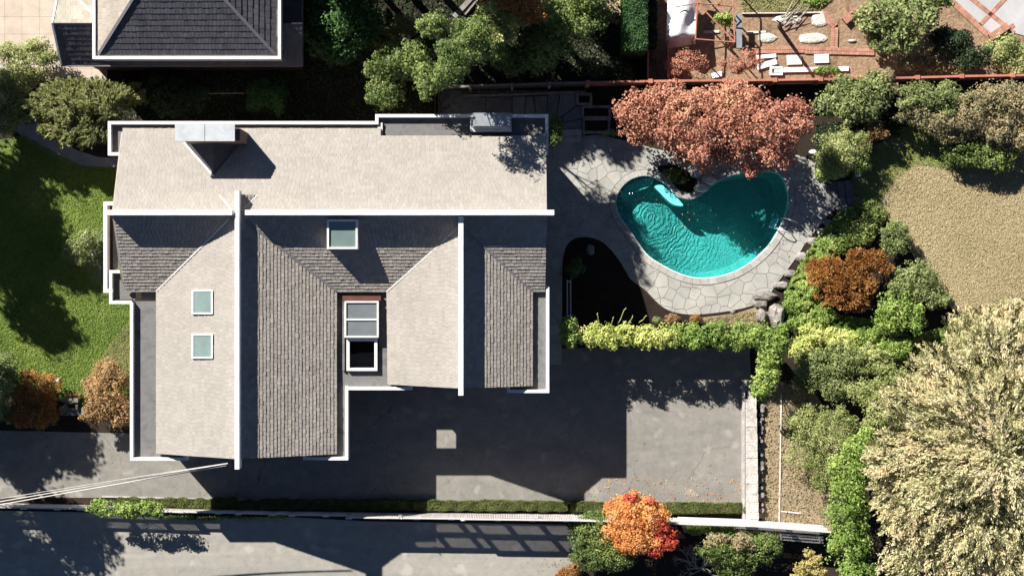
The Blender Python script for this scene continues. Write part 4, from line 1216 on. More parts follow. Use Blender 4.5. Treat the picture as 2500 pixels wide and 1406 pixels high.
for (x,y) in ((1634,5),(1696,5),(1630,100),(1694,95)): MB().bar(P(x,y,1.2)*1, Vector((P(x,y,1.2).x,P(x,y,1.2).y,0)), .03).build('pole', M['red_paint'], tarp)
sc = thing('scaffold', 'red tubular scaffold frame with diagonal braces beside the white tarp', 'scaffold', P(1750,60,0))
pts = {'a':(1703,8),'b':(1790,16),'c':(1698,96),'d':(1794,104),'e':(1700,-60),'f':(1790,-60)}
zt=2.2
def B_(p,z): return P(pts[p][0],pts[p][1],z)
for p,q,z1_,z2_ in (('a','b',zt,zt),('c','d',zt,zt),('a','c',zt,zt),('b','d',zt,zt),('a','e',zt,zt),('b','f',zt,zt)):
    MB().bar(B_(p,z1_),B_(q,z2_),.045).build('tube', M['red_paint'], sc)
MB().bar(B_('a',zt-.05),B_('d',zt-.15),.045).build('brace', M['red_paint'], sc)
MB().bar(P(1650,18,zt),B_('a',zt),.035).build('brace', M['red_paint'], sc)
MB().bar(P(1745,18,zt+.1),P(1772,-10,zt+.1),.035).build('brace', M['red_paint'], sc)
for p in 'abcdef': MB().bar(Vector((B_(p,zt).x,B_(p,zt).y,0)),B_(p,zt),.045).build('pole', M['red_paint'], sc)
def plank(lab, a, b, w, z0, z1, mat='pale_wood', cat='plank', group=None):
    o = MB().seg(P(*a,z1),P(*b,z1),w,z0,z1).build('plank' if cat=='plank' else cat.replace(' ','_'), M[mat], loc=P(*a)); tag(o,lab,cat,group)
plank('wide grey scaffold board standing beside the red frame',(1804,35),(1805,118),.32,1.0,1.06,'dull_metal')
plank('long thin white timber edging under the rough grass',(1812,33),(2000,31),.07,0.0,.2)
plank('white board across the soil, leftmost by the maple saplings',(1738,186),(1764,180),.3,.1,.14,'white_board')
plank('white board lying aslant left of the boxed end',(1848,165),(1896,150),.32,.12,.17,'white_board')
plank('long white board running right from the boxed end',(1890,172),(2072,168),.26,.1,.16,'white_board')
plank('white board half hidden under small red saplings',(1845,140),(1895,136),.22,.1,.14,'white_board')
plank('white square sheet lying on the soil left of the dark pole shadow',(1921,147),(1957,146),.55,.08,.12,'white_board')
plank('white square sheet lying on the soil right of the dark pole shadow',(1988,144),(2024,143),.5,.08,.12,'white_board')
plank('short pale plank under the scaffold',(1718,79),(1756,77),.15,.05,.1)
plank('pale plank lying left of the bare branches',(1820,80),(1870,78),.12,.05,.1)
bx = thing('wooden_box', 'small open white framed box at the left end of the long board', 'box', P(1895,172,0))
mb=MB(); frame(mb,1880,163,1911,184,5,0.02,.22); mb.build('frame', M['white_board'], bx); MB().pbox(1885,168,1906,179,.02,.08).build('bottom', M['brown_wood'], bx)
# brick edging paths
def brick_path(name, label, segs_, w):
    rt = thing(name, label, 'path', P(*segs_[0][0],0)); r=random.Random(5)
    for a,b in segs_:
        A,B=P(*a),P(*b); L=(B-A).length; d=(B-A)/L; n_=Vector((-d.y,d.x,0)); m_=MB(); t=0
        MB().seg(A,B,w,.01,.07).build('bed_slab', M['red_brick'], rt)
        while t < L-.09:
            k=0; 
            while k < w-.1:
                c=A+d*(t+.05)+n_*(k+.1-w/2)
                vv_=[c+d*sx*.045+n_*sy*.09+Vector((0,0,z)) for z in (.07,.105+r.uniform(0,.01)) for sx,sy in ((-1,-1),(1,-1),(1,1),(-1,1))]
                m_.add(vv_,[(3,2,1,0),(4,5,6,7),(0,1,5,4),(1,2,6,5),(2,3,7,6),(3,0,4,7)]); k+=.2
            t+=.1
        m_.build('bricks', M['red_brick'], rt, kind='stuff')
    return rt
brick_path('brick_edging','salmon brick edging strips crossing the dug garden soil',[((1812,124),(1965,122)),((1965,124),(2135,128)),((2036,118),(2038,68)),((2038,66),(2006,34))],.4)
def brick_step(lab,a,b,w,h):
    r_=thing('brick_step',lab,'step',P(*a)); A,B=P(*a,h),P(*b,h); L=(B-A).length; d=(B-A)/L
    MB().seg(A,B,w,0,h-.06).build('step_base', M['red_brick'], r_)
    n_=int(L/.11)
    for k in range(n_): MB().seg(A+d*(L*k/n_+.006),A+d*(L*(k+1)/n_-.006),w,h-.058,h).build('brick', M['red_brick'], r_)
brick_step('raised salmon brick step left of the big rhododendron',(2062,52),(2092,26),.42,.35)
brick_step('raised salmon brick step at the corner of the pale terrace',(2418,92),(2462,62),.4,.4)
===
▶ Written instruction
Pictures are to be left out; repeat all the remaining data exactly.

▶ Result of the exercise
The Blender Python script for this scene continues. Write part 4, from line 1216 on. More parts follow. Use Blender 4.5. Treat the picture as 2500 pixels wide and 1406 pixels high.
for (x,y) in ((1634,5),(1696,5),(1630,100),(1694,95)): MB().bar(P(x,y,1.2)*1, Vector((P(x,y,1.2).x,P(x,y,1.2).y,0)), .03).build('pole', M['red_paint'], tarp)
sc = thing('scaffold', 'red tubular scaffold frame with diagonal braces beside the white tarp', 'scaffold', P(1750,60,0))
pts = {'a':(1703,8),'b':(1790,16),'c':(1698,96),'d':(1794,104),'e':(1700,-60),'f':(1790,-60)}
zt=2.2
def B_(p,z): return P(pts[p][0],pts[p][1],z)
for p,q,z1_,z2_ in (('a','b',zt,zt),('c','d',zt,zt),('a','c',zt,zt),('b','d',zt,zt),('a','e',zt,zt),('b','f',zt,zt)):
    MB().bar(B_(p,z1_),B_(q,z2_),.045).build('tube', M['red_paint'], sc)
MB().bar(B_('a',zt-.05),B_('d',zt-.15),.045).build('brace', M['red_paint'], sc)
MB().bar(P(1650,18,zt),B_('a',zt),.035).build('brace', M['red_paint'], sc)
MB().bar(P(1745,18,zt+.1),P(1772,-10,zt+.1),.035).build('brace', M['red_paint'], sc)
for p in 'abcdef': MB().bar(Vector((B_(p,zt).x,B_(p,zt).y,0)),B_(p,zt),.045).build('pole', M['red_paint'], sc)
def plank(lab, a, b, w, z0, z1, mat='pale_wood', cat='plank', group=None):
    o = MB().seg(P(*a,z1),P(*b,z1),w,z0,z1).build('plank' if cat=='plank' else cat.replace(' ','_'), M[mat], loc=P(*a)); tag(o,lab,cat,group)
plank('wide grey scaffold board standing beside the red frame',(1804,35),(1805,118),.32,1.0,1.06,'dull_metal')
plank('long thin white timber edging under the rough grass',(1812,33),(2000,31),.07,0.0,.2)
plank('white board across the soil, leftmost by the maple saplings',(1738,186),(1764,180),.3,.1,.14,'white_board')
plank('white board lying aslant left of the boxed end',(1848,165),(1896,150),.32,.12,.17,'white_board')
plank('long white board running right from the boxed end',(1890,172),(2072,168),.26,.1,.16,'white_board')
plank('white board half hidden under small red saplings',(1845,140),(1895,136),.22,.1,.14,'white_board')
plank('white square sheet lying on the soil left of the dark pole shadow',(1921,147),(1957,146),.55,.08,.12,'white_board')
plank('white square sheet lying on the soil right of the dark pole shadow',(1988,144),(2024,143),.5,.08,.12,'white_board')
plank('short pale plank under the scaffold',(1718,79),(1756,77),.15,.05,.1)
plank('pale plank lying left of the bare branches',(1820,80),(1870,78),.12,.05,.1)
bx = thing('wooden_box', 'small open white framed box at the left end of the long board', 'box', P(1895,172,0))
mb=MB(); frame(mb,1880,163,1911,184,5,0.02,.22); mb.build('frame', M['white_board'], bx); MB().pbox(1885,168,1906,179,.02,.08).build('bottom', M['brown_wood'], bx)
# brick edging paths
def brick_path(name, label, segs_, w):
    rt = thing(name, label, 'path', P(*segs_[0][0],0)); r=random.Random(5)
    for a,b in segs_:
        A,B=P(*a),P(*b); L=(B-A).length; d=(B-A)/L; n_=Vector((-d.y,d.x,0)); m_=MB(); t=0
        MB().seg(A,B,w,.01,.07).build('bed_slab', M['red_brick'], rt)
        while t < L-.09:
            k=0; 
            while k < w-.1:
                c=A+d*(t+.05)+n_*(k+.1-w/2)
                vv_=[c+d*sx*.045+n_*sy*.09+Vector((0,0,z)) for z in (.07,.105+r.uniform(0,.01)) for sx,sy in ((-1,-1),(1,-1),(1,1),(-1,1))]
                m_.add(vv_,[(3,2,1,0),(4,5,6,7),(0,1,5,4),(1,2,6,5),(2,3,7,6),(3,0,4,7)]); k+=.2
            t+=.1
        m_.build('bricks', M['red_brick'], rt, kind='stuff')
    return rt
brick_path('brick_edging','salmon brick edging strips crossing the dug garden soil',[((1812,124),(1965,122)),((1965,124),(2135,128)),((2036,118),(2038,68)),((2038,66),(2006,34))],.4)
def brick_step(lab,a,b,w,h):
    r_=thing('brick_step',lab,'step',P(*a)); A,B=P(*a,h),P(*b,h); L=(B-A).length; d=(B-A)/L
    MB().seg(A,B,w,0,h-.06).build('step_base', M['red_brick'], r_)
    n_=int(L/.11)
    for k in range(n_): MB().seg(A+d*(L*k/n_+.006),A+d*(L*(k+1)/n_-.006),w,h-.058,h).build('brick', M['red_brick'], r_)
brick_step('raised salmon brick step left of the big rhododendron',(2062,52),(2092,26),.42,.35)
brick_step('raised salmon brick step at the corner of the pale terrace',(2418,92),(2462,62),.4,.4)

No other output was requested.